▶ _Short task_
Will you write out all the entries below exactly?

* Start Extracted entries *

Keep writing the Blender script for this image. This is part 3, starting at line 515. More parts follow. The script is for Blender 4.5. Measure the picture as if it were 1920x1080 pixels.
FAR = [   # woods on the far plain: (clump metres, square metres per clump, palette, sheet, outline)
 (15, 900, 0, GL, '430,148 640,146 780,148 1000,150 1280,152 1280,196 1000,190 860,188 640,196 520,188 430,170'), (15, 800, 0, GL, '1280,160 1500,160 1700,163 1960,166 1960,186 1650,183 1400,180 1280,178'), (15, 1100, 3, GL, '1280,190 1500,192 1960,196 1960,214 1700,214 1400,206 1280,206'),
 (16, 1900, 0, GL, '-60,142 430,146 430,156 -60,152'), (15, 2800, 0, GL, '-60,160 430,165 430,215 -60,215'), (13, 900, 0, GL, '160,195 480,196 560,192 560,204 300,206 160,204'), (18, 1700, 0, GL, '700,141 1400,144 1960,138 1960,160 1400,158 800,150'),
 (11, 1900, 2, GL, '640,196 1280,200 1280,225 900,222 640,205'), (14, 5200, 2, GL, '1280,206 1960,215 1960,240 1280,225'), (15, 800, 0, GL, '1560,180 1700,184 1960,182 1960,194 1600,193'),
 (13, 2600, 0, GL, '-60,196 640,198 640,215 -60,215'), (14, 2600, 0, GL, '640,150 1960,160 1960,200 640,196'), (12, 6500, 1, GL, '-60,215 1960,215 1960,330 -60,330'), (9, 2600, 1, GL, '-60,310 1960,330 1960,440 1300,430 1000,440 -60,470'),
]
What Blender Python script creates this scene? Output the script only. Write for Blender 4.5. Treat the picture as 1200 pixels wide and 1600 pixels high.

* End Extracted entries *

▶ _Written answer_
Keep writing the Blender script for this image. This is part 3, starting at line 515. More parts follow. The script is for Blender 4.5. Measure the picture as if it were 1920x1080 pixels.
FAR = [   # woods on the far plain: (clump metres, square metres per clump, palette, sheet, outline)
 (15, 900, 0, GL, '430,148 640,146 780,148 1000,150 1280,152 1280,196 1000,190 860,188 640,196 520,188 430,170'), (15, 800, 0, GL, '1280,160 1500,160 1700,163 1960,166 1960,186 1650,183 1400,180 1280,178'), (15, 1100, 3, GL, '1280,190 1500,192 1960,196 1960,214 1700,214 1400,206 1280,206'),
 (16, 1900, 0, GL, '-60,142 430,146 430,156 -60,152'), (15, 2800, 0, GL, '-60,160 430,165 430,215 -60,215'), (13, 900, 0, GL, '160,195 480,196 560,192 560,204 300,206 160,204'), (18, 1700, 0, GL, '700,141 1400,144 1960,138 1960,160 1400,158 800,150'),
 (11, 1900, 2, GL, '640,196 1280,200 1280,225 900,222 640,205'), (14, 5200, 2, GL, '1280,206 1960,215 1960,240 1280,225'), (15, 800, 0, GL, '1560,180 1700,184 1960,182 1960,194 1600,193'),
 (13, 2600, 0, GL, '-60,196 640,198 640,215 -60,215'), (14, 2600, 0, GL, '640,150 1960,160 1960,200 640,196'), (12, 6500, 1, GL, '-60,215 1960,215 1960,330 -60,330'), (9, 2600, 1, GL, '-60,310 1960,330 1960,440 1300,430 1000,440 -60,470'),
]
What Blender Python script creates this scene? Output the script only. Write for Blender 4.5. Treat the picture as 1200 pixels wide and 1600 pixels high.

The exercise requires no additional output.